Le Bailli baille, les pauvres rament

Depuis des années, contre la volonté du canton, c'est-à-dire de sa majorité politique de droite, la Ville de Genève, c'est-à-dire sa majorité politique de gauche, verse une modeste allocation mensuelle (185 francs par personne pour les célibataires, 165 francs pour les personnes en couple) à 4750 habitantes et habitants de la commune, bénéficiaires des allocations complémentaires à l'AVS, mais se trouvant encore dans une situation matérielle trop difficile pour être acceptable socialement. Mais que le Bailli cantonal persiste, lui, à trouver normale, puisqu'il prétend interdire à la Ville de l'améliorer si peu que ce soit. Et le voilà donc, notre Bailli cantonal, qui nous baille des décisions de justice qu'il interprète à sa guise pour menacer la Ville d'invalider son budget si celui-ci contenait toujours une ligne de 10 millions de francs destinée à financer l'aide municipale que le canton voudrait abolir.

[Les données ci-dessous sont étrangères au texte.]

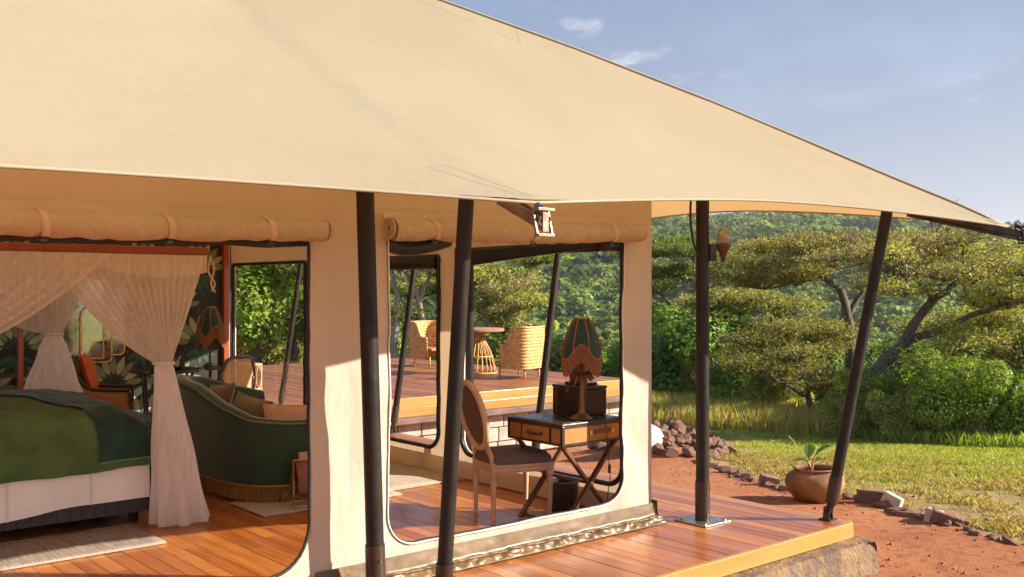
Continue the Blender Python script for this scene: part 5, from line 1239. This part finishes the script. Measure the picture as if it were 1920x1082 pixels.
for x in (-.44, .44): MB().bar((x, 0, 0), (x, 0, .78), .04, .04).build('leg', M['redwood'], cn, 0)
# lattice rattan stand by the rear window
LS = (5.40, 11.25, 0); ls = thing('rattan_stand', 'pale rattan plant stand of looping canes beside the rear window', 'stand', LS); ls.scale = (.75, .75, .87)
for z in (.30, .62, .95):
    MB().tube([(LS[0] + .19 * cos(2*pi*i/20), LS[1] + .19 * sin(2*pi*i/20), z) for i in range(21)], .010, 6).build('ring', M['lattice'], ls, 180, off=LS)
for k in range(8):
    a = k * pi / 4; c_, s_ = cos(a), sin(a)
    MB().tube([(LS[0] + .19 * c_, LS[1] + .19 * s_, 0), (LS[0] + .19 * c_, LS[1] + .19 * s_, .95)], .008, 6).build('upright', M['lattice'], ls, 180, off=LS)
    for z0 in (.30, .62):
        pts = []
        for i in range(15):
            q = i / 14 * 2 * pi; aa = a + .30 * cos(q) + pi / 8; pts.append((LS[0] + .195 * cos(aa), LS[1] + .195 * sin(aa), z0 + .165 + .15 * sin(q)))
        MB().tube(pts, .0065, 5).build('loop', M['lattice'], ls, 180, off=LS)
MB().lathe([(.01, .95), (.2, .95), (.2, .965), (.01, .97)], 24, LS).build('stand_top', M['lattice'], ls, 40, off=LS)
# mirror
mi = thing('mirror', 'gilt framed stepped mirror with arched centre on the wallpaper', 'mirror', (3.75, WB - .05, 1.25))
def mpanel(x0, x1, z0, z1, yo, arch=False):
    pts = []
    if arch:
        c = (x0 + x1) / 2; r = (x1 - x0) / 2
        pts = [(x0, z0), (x1, z0)] + [(c + r * cos(pi * k / 12), z1 - r + r * sin(pi * k / 12)) for k in range(13)]
    else:
        r = .06
        for cx_, cz_, a0 in ((x0 + r, z0 + r, pi), (x1 - r, z0 + r, 1.5 * pi), (x1 - r, z1 - r, 0), (x0 + r, z1 - r, .5 * pi)):
            pts += [(cx_ + r * cos(a0 + k / 5 * pi / 2), cz_ + r * sin(a0 + k / 5 * pi / 2)) for k in range(6)]
    b = MB(); n_ = len(pts); b.add([(x, yo, z) for x, z in pts] + [(x, yo + .012, z) for x, z in pts], [tuple(range(n_))] + [(i, i + n_, (i + 1) % n_ + n_, (i + 1) % n_) for i in range(n_)])
    p = b.build('mirror_glass', M['mirror'], mi, 0); MB().tube([(x, yo - .003, z) for x, z in pts + pts[:1]], .009, 6, False).build('gilt_rim', M['gold'], p, 180)
mpanel(-.22, .34, -.38, .62, -.016); mpanel(-.28, -.02, -.30, .52, .0); mpanel(.20, .50, -.30, .52, .002); mpanel(-.02, .24, -.33, .30, -.034, True)

# ------------------------------------------------------------------ fringed lamps
def fringed_lamp(name, label, loc, zs, zt, r, mats=('lampgreen', 'tasselfringe', 'brass'), sides=8, base='column', rz=0.0):
    o = thing(name, label, 'lamp', loc, rz); H_ = zt - zs
    def R(t): return r * (.30 + .70 * sin(min(1, t * 1.12) * pi / 2) ** .75)    # t: 0 top .. 1 bottom
    def ang(u): return 2 * pi * u
    def pan(u): return (u * sides) % 1.0
    def zb(u): return .64 - .14 * cos(4 * ang(u))          # scalloped lower edge of the velvet
    def pt(u, t):
        rr = R(t) * (1 - .035 * sin(pi * pan(u))); return (rr * cos(ang(u)), rr * sin(ang(u)), zt - t * H_)
    MB().grid(lambda u, v: pt(u, v * zb(u)), 96, 14, True).build('shade', M[mats[0]], o, 180)
    MB().tube([(R(0) * cos(a), R(0) * sin(a), zt) for a in np.linspace(0, 2 * pi, 25)], .008, 6).build('top_ring', M[mats[2]], o, 180)
    for k in range(sides): MB().tube([Vector(pt((k + .5) / sides, t)) + Vector((cos(ang((k + .5) / sides)), sin(ang((k + .5) / sides)), 0)) * .004 for t in np.linspace(0, .64, 9)], .006, 6).build('rib_trim', M[mats[1]], o, 180)
    MB().tube([Vector(pt(u, zb(u))) + Vector((cos(ang(u)), sin(ang(u)), 0)) * .006 for u in np.linspace(0, 1, 97)], .007, 6).build('scallop_braid', M[mats[1]], o, 180)
    f = MB(); g = random.Random(3)
    for i in range(420):
        u = i / 420; p = Vector(pt(u, zb(u))); d = Vector((cos(ang(u)), sin(ang(u)), 0)); L = .33 * H_ * (1 + g.uniform(-.05, .05)); e = p + d * (.004 + g.uniform(-.003, .003)) - Vector((0, 0, L)); s = Vector((-d.y, d.x, 0)) * .0022
        f.add([p - s, p + s, e + s, e - s, p + d * .003, e + d * .003], [(0, 3, 5, 4), (4, 5, 2, 1), (0, 1, 2, 3)])
    q = f.build('fringe', M[mats[1]], o, 0); q['kind'] = 'stuff'
    return o
lamp = fringed_lamp('table_lamp', 'green velvet domed lamp with copper fringe standing on the wicker desk', (5.19, 5.30, .775), .37, .755, .165, rz=radians(-135))
MB().lathe([(.085, 0), (.09, .012), (.06, .03), (.03, .05), (.022, .09), (.03, .11), (.018, .14), (.015, .30), (.022, .33), (.012, .36), (.010, .58)], 20).build('base_column', M['oldbrass'], lamp, 60)
MB().tube([(-.09, .02, .0), (-.088, .02, .20), (-.07, .02, .30)], [.010, .008, .007], 8).build('side_stem', M['oldbrass'], lamp, 180)
b = MB()
for i in range(9):
    a = i * 2.4; b.tube(cmr([(0, 0, .30), (.05 * cos(a), .05 * sin(a), .34), (.10 * cos(a), .10 * sin(a), .30 - .02 * (i % 3))]), [.016, .017, .018, .018, .018, .018, .017, .016, .015, .013, .012, .011, .010, .009, .008, .007, .006], 6)
b.build('cast_leaves', M['leather'], lamp, 180)
lamp2 = fringed_lamp('table_lamp', 'green fringed lamp in front of the leaf wallpaper', (5.12, 11.75, .80), .27, .72, .17)
MB().lathe([(.08, 0), (.085, .015), (.02, .04), (.012, .2), (.010, .55)], 16).build('base_column', M['darksteel'], lamp2, 60)
sd = thing('side_table', 'small dark side table under the lamp at the wallpapered wall', 'table', (5.12, 11.75, 0)); MB().lathe([(.01, .76), (.2, .76), (.21, .78), (.01, .8)], 24).build('table_top', M['darkwood'], sd, 50); MB().lathe([(.16, 0), (.16, .02), (.025, .05), (.02, .76)], 16).build('pedestal', M['darkwood'], sd, 50)

# ------------------------------------------------------------------ the desk corner
DO = (5.225, 5.50, 0); desk = thing('desk', 'wicker campaign desk on crossed dark wood legs inside the window', 'desk', DO)
dx, dy = .65, .60
MB().box((0, 0, .685), (dx, dy, .14)).build('case', M['deskcane'], desk, 0, .004)
MB().box((0, 0, .764), (dx + .012, dy + .012, .020)).build('rim', M['darkleather'], desk, 0, .006)
MB().box((0, 0, .7755), (dx - .05, dy - .05, .004)).build('writing_surface', M['blue_leather'], desk, 0)
for sx in (-1, 1):
    for sy in (-1, 1): MB().box((sx * (dx / 2 - .008), sy * (dy / 2 - .008), .685), (.026, .026, .143)).build('corner_guard', M['darkleather'], desk, 0, .003)
for z in (.622, .748):
    for s in (-1, 1): MB().box((0, s * (dy / 2 + .0015), z), (dx - .03, .006, .016)).build('edge_strap', M['darkleather'], desk, 0); MB().box((s * (dx / 2 + .0015), 0, z), (.006, dy - .03, .016)).build('edge_strap', M['darkleather'], desk, 0)
dr = MB().box((-dx / 2 - .004, -.02, .686), (.012, .30, .10)).build('drawer', M['deskcane'], desk, 0, .003)
for y in (-.175, .135): MB().box((-dx / 2 - .005, y, .686), (.012, .012, .118)).build('drawer_edge', M['darkleather'], dr, 0)
MB().tube(cmr([(-dx / 2 - .01, -.10, .69), (-dx / 2 - .035, -.07, .685), (-dx / 2 - .038, .03, .685), (-dx / 2 - .01, .06, .69)]), .011, 8).build('handle', M['darkleather'], dr, 180)
MB().tube(cmr([(-.02, -dy / 2 - .008, .69), (.02, -dy / 2 - .035, .70), (.12, -dy / 2 - .038, .70), (.16, -dy / 2 - .008, .69)]), .013, 8).build('handle', M['leather'], desk, 180)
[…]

Monopole cantonal et constat d'échec

En 2009, l'AVIVO, réagissant aux premières menaces cantonales, avait lancé une initiative populaire municipale pour inscrire les prestations complémentaires communales dans un règlement. L'initiative avait abouti, et avait, évidemment, toutes les chances d'être acceptée. Le canton a donc décidé de s'éviter cette défaite, en invalidant purement et simplement l'initiative. Invalidation confirmée par le Tribunal administratif et par le Tribunal fédéral. C'est sur cette invalidation que s'appuie le canton, aujourd'hui, pour nier le droit de la Ville à compléter les allocations cantonales par ses propres allocations. Or aucun des deux tribunaux ne s'est prononcé sur le fond de l'initiative : ils ont seulement confirmé que le canton avait le droit de l'invalider. Mais aucune décision de justice, ni aucune législation « supérieure », n'interdit aux communes d'accorder leurs propres allocations complémentaires aux allocations, déjà complémentaires à l'AVS, du canton. On est donc pleinement dans un débat politique, purement politique, dans un affrontement gauche-droite (gauche municipale contre droite cantonale), sur fonds de paupérisation d'une partie importante de la population des villes. Les personnes âgées, qui bénéficient des allocations complémentaires cantonales ou municipales, ne forment pas la totalité de cette population précarisée, mais elles en constituent la part la plus fragile. 4750 personnes bénéficient en Ville de Genève de l'aide que la Ville leur accorde, et que le canton veut supprimer. Que l'AVS et l'aide cantonale, additionnées, ne permettent pas à ces 4750 personnes de vivre dignement, et qu'il faille y ajouter une aide municipale, cela seul justifierait l'aide que la Ville leur accorde. Mais il y a plus, ou pire : ce besoin d'une aide municipale est à lui seul un constat d'échec : celui de la politique sociale cantonale. Le canton revendique pour soi-même, le monopole des aides sociales ? Il devrait commencer par se demander ce que vaut sa propre politique, quand elle laisse près de 5000 personnes avoir besoin de l'aide municipale pour pouvoir vivre dignement en Ville de Genève. ça n'est en tout cas en privant ces personnes de l'aide municipale que le bailli cantonal fera oublier que si elles en ont besoin, c'est bien que sa propre politique les laisse précisément en avoir besoin.